El pasado domingo Andalucía se convertía en el escenario de una paradoja aparentemente inexplicable. Una comunidad autónoma, que se sitúa en los peores índices de PIB, de paro y de pobreza de España, decide darle su confianza mayoritaria a la derecha, cerrando abruptamente un periodo de gobiernos de izquierdas que se había prolongado durante 36 años. A pesar de la magnitud de la tragedia, han pasado cuatro días y todavía no se ha escuchado una autocrítica convincente por parte de los autores principales del desaguisado: unos partidos progresistas que han sido incapaces de sintonizar con las oleadas de malestar social de las que sí se ha beneficiado una formación tan inexperta y tan tóxica como Vox. Hasta el momento, nos hemos tenido que conformar con un multitudinario coro de estériles lamentaciones por la nueva situación política, con un virulento intercambio de acusaciones entre perdedores y con el habitual repertorio de reproches que los gurús del progresismo les dedican a los electores cuando estos se empeñan en votar en la dirección «equivocada».

En el lugar de honor de esta doliente cofradía de apenados habría que situar al PSOE, un partido que en Andalucía ha aplicado al pie de la letra los preceptos del clásico «entre todos la mataron y ella sola se murió». Los socialistas andaluces han sido víctimas inocentes de las contradicciones y de los bandazos de Pedro Sánchez y han sufrido en sus propias carnes una severa penitencia por el acercamiento del presidente de Gobierno a los partidos independentistas catalanes.

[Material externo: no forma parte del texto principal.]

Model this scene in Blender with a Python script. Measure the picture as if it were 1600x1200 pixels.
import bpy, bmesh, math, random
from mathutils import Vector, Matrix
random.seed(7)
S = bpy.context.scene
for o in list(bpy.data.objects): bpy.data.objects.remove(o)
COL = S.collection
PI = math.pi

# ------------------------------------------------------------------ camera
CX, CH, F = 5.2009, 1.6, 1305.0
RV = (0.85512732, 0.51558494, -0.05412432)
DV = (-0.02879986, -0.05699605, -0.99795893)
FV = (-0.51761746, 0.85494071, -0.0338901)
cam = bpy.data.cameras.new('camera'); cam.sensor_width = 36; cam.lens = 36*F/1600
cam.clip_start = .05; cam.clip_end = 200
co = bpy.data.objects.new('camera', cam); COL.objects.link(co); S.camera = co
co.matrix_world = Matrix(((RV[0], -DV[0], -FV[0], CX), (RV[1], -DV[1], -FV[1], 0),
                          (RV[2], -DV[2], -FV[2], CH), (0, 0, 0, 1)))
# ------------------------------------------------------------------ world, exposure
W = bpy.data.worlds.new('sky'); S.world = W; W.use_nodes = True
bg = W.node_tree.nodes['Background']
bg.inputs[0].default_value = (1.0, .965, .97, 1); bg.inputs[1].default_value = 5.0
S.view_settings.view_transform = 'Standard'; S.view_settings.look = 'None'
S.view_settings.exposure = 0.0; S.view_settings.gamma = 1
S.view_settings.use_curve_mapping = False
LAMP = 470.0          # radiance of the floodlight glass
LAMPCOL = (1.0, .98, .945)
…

Si a esto le añadimos el escaso tirón político de la candidata Susana Díaz, el hecho de tener a dos expresidentes autonómicos sentados en el banquillo de los acusados y la natural fatiga de materiales que provocan 36 años de poder ininterrumpido, se produce una combinación muy peligrosa cuyos letales resultados convirtieron en papel mojado todas las encuestas.

Por su parte, Podemos tampoco sale bien librado de este desastre. El partido nacido para capitalizar el descontento de izquierdas con el PSOE ve alejarse cada día más su papel de alternativa, pierde buena parte de su fuelle inicial y no rasca ni bola de la espectacular caída del socialismo andaluz.

Tras el terremoto de Andalucía, empieza a instalarse en la izquierda española el mismo estado de estupor que se ha apoderado del Partido Demócrata americano tras la victoria de Trump, del laborismo británico embarrancado en la irrelevancia o de los partidos socialdemócratas europeos superados por todo tipo de formaciones xenófobas y nacionalistas. Nadie es capaz de responder a la pregunta clave: ¿por qué en unos tiempos de crisis, en los que sería más necesaria que nunca la existencia de políticas sociales de gran calado, los votantes acaban apoyando opciones ultraliberales o a partidos de extrema derecha con un mensaje demagógico que roza el infantilismo? En vez de devanarse los sesos buscándole respuestas a este interrogante, el progresismo nacional pasa sus días llorando por la leche derramada y escandalizándose a jornada completa por la irrupción de Vox en el escenario político.

El pasado lunes, con el trauma electoral todavía sin digerir, Podemos convocaba una serie de concentraciones antifascistas en diferentes capitales andaluzas. Estos actos con aroma a pataleta inútil se han convertido de forma involuntaria en una demostración de la desorientación y de la impotencia de una izquierda que se enfrenta a un mundo que no logra comprender. En vez de echarse a la calle para protestar por el resultado de unas elecciones, los partidos progresistas españoles (todos, desde el PSOE a Podemos) deberían acuartelarse en sus sedes, poner a funcionar a todo trapo sus gabinetes estratégicos, abrir contactos con la sociedad e iniciar un sincero proceso de examen de conciencia para averiguar en dónde han fallado y para llegar a los próximos comicios con una propuesta atractiva que conecte realmente con las necesidades de la gente. Mientras no haga este obligado ejercicio de reciclaje político, la izquierda española tendrá motivos más que sobrados para llorar, ya que el intenso calendario electoral de los próximos meses la coloca ante la posibilidad real de vivir unas cuantas noches tan negras como la del pasado domingo.